From the listing below, extract every line in which the word "thick" appears.

-- Available data --
-.-.-

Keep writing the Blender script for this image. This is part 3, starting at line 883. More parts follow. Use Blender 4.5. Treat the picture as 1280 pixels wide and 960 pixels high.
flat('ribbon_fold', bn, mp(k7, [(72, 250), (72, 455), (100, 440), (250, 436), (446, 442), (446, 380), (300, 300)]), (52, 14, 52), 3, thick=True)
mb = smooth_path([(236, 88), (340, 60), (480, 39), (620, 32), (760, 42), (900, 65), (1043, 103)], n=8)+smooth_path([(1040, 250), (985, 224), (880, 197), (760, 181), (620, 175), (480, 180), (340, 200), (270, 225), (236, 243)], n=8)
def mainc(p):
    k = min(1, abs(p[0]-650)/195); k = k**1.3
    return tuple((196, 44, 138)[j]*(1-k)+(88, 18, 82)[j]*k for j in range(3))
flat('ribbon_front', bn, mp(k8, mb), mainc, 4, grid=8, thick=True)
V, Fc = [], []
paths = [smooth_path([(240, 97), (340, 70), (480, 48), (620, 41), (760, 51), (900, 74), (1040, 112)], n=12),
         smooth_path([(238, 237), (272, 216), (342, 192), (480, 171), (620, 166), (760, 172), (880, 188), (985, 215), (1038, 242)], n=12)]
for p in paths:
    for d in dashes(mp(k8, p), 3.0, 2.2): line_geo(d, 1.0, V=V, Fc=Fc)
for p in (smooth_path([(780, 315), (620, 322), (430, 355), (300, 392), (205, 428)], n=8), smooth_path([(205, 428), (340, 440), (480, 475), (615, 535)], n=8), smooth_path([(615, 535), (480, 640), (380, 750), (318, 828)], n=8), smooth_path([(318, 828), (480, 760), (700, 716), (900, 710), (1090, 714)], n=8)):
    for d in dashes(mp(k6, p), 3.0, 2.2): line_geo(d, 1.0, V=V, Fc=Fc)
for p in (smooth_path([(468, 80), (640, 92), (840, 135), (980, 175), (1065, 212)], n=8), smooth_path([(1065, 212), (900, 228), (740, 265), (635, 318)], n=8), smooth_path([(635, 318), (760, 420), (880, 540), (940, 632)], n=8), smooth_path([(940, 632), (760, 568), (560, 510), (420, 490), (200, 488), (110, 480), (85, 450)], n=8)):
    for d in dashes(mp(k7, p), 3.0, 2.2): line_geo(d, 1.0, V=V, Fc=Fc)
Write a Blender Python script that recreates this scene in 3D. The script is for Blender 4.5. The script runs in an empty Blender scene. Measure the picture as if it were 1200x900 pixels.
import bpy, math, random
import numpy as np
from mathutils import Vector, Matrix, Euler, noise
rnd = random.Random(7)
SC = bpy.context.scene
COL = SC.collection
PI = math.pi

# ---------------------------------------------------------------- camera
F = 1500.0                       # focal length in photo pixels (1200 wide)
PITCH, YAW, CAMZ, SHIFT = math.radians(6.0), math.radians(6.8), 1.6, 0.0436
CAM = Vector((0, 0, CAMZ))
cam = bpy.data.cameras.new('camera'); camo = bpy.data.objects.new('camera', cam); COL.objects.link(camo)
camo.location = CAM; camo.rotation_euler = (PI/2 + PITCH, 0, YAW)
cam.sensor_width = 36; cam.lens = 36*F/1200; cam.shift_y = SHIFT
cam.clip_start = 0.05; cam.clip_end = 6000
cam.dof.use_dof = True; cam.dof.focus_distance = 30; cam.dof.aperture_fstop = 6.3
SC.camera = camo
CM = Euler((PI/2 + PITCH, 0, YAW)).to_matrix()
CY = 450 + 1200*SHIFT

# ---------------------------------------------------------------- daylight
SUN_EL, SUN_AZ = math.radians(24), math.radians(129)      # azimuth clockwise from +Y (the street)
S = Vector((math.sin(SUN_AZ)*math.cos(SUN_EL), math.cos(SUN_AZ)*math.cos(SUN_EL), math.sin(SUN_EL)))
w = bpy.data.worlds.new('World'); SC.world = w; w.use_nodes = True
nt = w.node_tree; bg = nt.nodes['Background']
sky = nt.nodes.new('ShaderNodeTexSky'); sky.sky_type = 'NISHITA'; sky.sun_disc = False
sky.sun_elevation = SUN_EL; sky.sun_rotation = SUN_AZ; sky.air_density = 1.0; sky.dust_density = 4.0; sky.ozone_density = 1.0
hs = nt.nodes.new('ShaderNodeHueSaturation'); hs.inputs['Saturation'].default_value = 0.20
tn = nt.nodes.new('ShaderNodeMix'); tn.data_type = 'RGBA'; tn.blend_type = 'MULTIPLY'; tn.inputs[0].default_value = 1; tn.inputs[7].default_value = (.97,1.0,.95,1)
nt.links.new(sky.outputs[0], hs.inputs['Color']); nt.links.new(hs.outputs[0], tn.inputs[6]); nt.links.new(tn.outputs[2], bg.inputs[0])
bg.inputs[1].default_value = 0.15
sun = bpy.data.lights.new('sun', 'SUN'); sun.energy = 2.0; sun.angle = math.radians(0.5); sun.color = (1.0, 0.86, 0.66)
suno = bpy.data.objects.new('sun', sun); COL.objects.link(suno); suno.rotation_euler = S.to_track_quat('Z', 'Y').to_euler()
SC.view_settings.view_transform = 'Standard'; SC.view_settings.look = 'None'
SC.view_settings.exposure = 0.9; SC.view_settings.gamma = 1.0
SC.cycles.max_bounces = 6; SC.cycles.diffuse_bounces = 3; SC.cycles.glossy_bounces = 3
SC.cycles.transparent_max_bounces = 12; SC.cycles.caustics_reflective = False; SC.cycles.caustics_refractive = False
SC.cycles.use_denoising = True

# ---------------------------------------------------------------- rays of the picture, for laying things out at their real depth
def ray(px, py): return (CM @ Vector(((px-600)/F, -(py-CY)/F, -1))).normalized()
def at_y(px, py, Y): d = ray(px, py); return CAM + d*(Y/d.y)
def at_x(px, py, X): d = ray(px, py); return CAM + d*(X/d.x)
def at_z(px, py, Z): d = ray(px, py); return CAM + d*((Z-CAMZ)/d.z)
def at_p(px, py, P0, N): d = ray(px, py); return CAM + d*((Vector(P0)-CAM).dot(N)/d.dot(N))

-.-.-

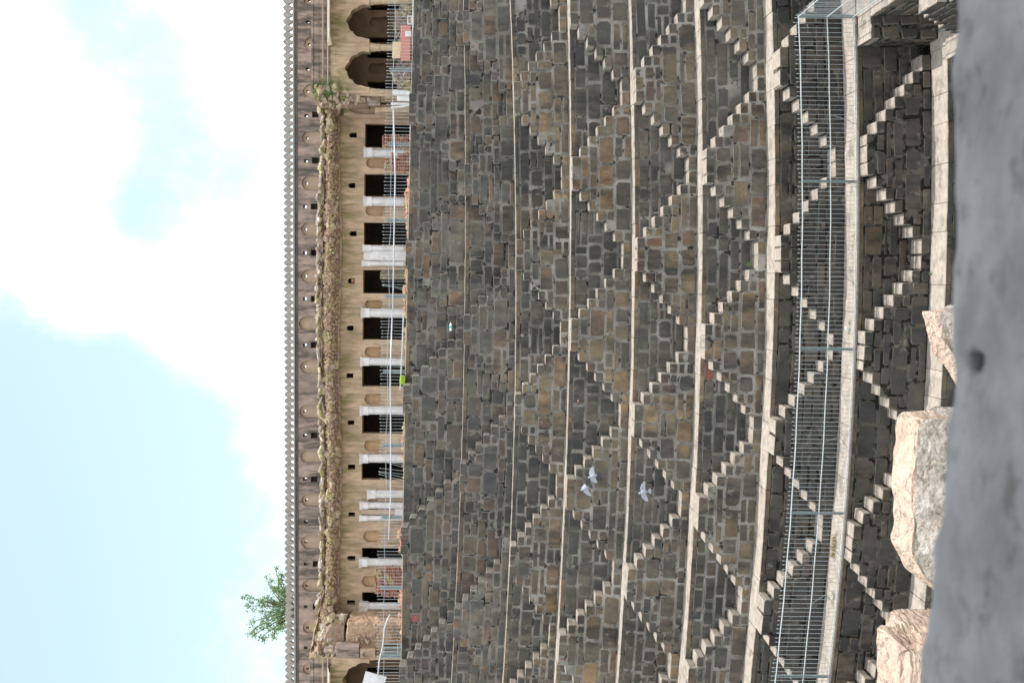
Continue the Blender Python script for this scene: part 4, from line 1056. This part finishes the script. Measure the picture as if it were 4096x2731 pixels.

-.-.-

-- The output --
flat('ribbon_fold', bn, mp(k7, [(72, 250), (72, 455), (100, 440), (250, 436), (446, 442), (446, 380), (300, 300)]), (52, 14, 52), 3, thick=True)
flat('ribbon_front', bn, mp(k8, mb), mainc, 4, grid=8, thick=True)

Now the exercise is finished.